August 23, 2014 - 13:08 AMT
West under mounting pressure to confront Islamic State

Western powers are coming under mounting pressure to do more to confront Islamic State (IS or ISIS) in its stronghold in Syria, as the heavily armed militants edged closer to taking an important air base that would cement their domination over a swath of the country's north, the Guardian reports.

As U.S. aircraft continued to pound the Islamist militants in northern Iraq, the Obama administration was studying a range of options for pressuring ISIS in Syria, primarily through training "moderate" Syrian rebels as a proxy force, with air strikes as a possible backup.

Leaders in Washington and London are adamant they will not collaborate with the regime of Bashar al-Assad in tackling their common enemy, and on Friday, Aug 22, the Pentagon insisted that it had yet to decide on whether to expand the U.S. air war into Syria, the Guardian says.

But ISIS has demonstrated its rampant authority in northern Syria in recent days, with the brazen murder of the U.S. hostage James Foley and a series of attacks on towns and villages in the north, including the vital airbase at Taqba, where it has surrounded a detachment of Syrian army soldiers.
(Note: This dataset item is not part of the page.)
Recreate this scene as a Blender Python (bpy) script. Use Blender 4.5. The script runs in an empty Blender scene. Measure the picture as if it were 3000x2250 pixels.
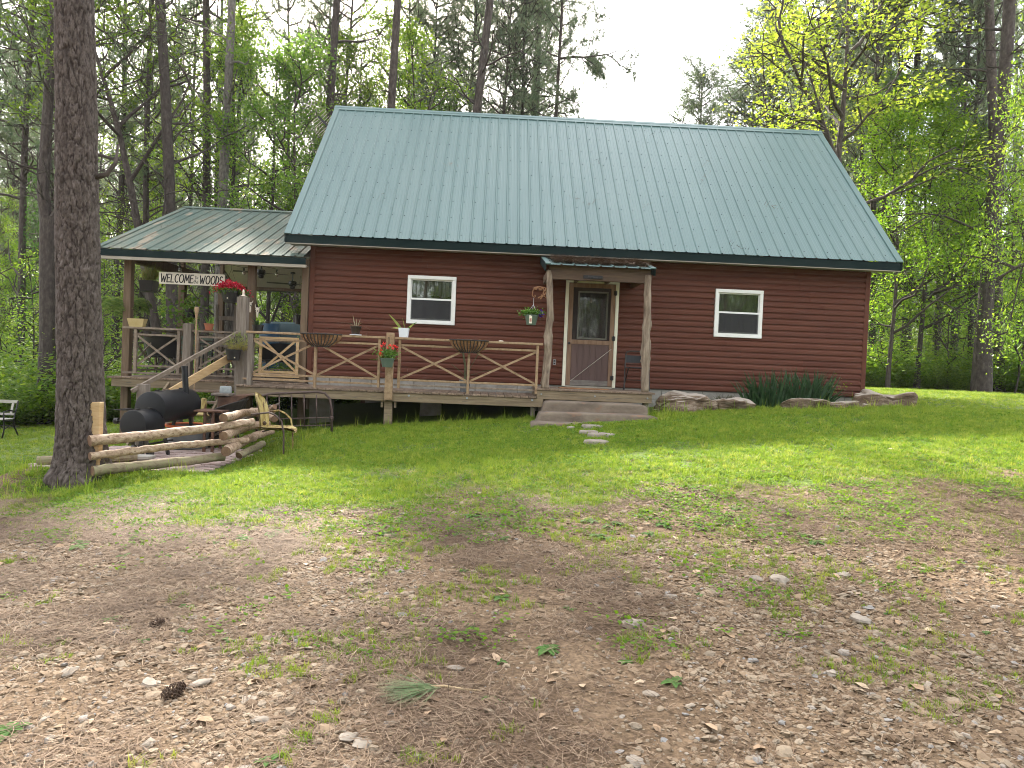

It now holds a swath of territory in Syria and Iraq that is larger than the UK and home to at least four million people.

"The Islamic State is now the most capable military power in the Middle East outside Israel," a senior regional diplomat said on Friday.

U.S. officials have conceded that 93 air strikes in Iraq that have checked the ISIS advance in the past 10 days will not deal definitively with the jihadis, and that they will have to be confronted in Syria to be fully defeated.

No consensus yet exists as to what that will require the U.S. to do. Deliberations within the administration are said to be ongoing, the result of both an attempt to build an international coalition and a deep wariness of becoming mired in an open-ended conflict.

The Pentagon has yet to decide on expanding the U.S. air war into Syria to attack Isis, let alone how a campaign there would develop, officials said Friday. "I'm not going to get ahead of planning that hasn't been done or decisions that haven't been made," rear admiral John Kirby, the Pentagon press secretary, told reporters.

Within the Pentagon, senior officials are torn between viewing a cross-border attack on ISIS as the only viable option, and a reluctance to engage in what could rapidly become a new, bloody and expanding commitment to yet another Middle Eastern conflict, the Guardian says.

The favoured option, according to two administration officials, is to press forward with a training mission, led by elite special operations forces, aimed at making non-jihadist Syrians an effective proxy force. But the rebels are outgunned and outnumbered by ISIS and the administration still has not received $500m from Congress for its rebel training plans.

Pentagon officials said they had yet to work out what the training program would actually look like, where it will be hosted, or if air strikes on ISIS targets in Syria will support it.

For all the internal administration focus on propping up moderate Syrian rebels, the U.S. military would not be able to begin training them until October, the earliest that Congressional approval could be obtained for the required funding and authorisation. Kirby said he was unaware of any "plan to accelerate it".

Nor have critical details for the training program been worked out, despite it being effectively the lynchpin of what the administration considers a long-term plan to defeat ISIS. "I can't tell you where it would take place, or how many people would be trained, and there's still a vetting process that needs to be fully developed here," Kirby conceded, according to the Guardian.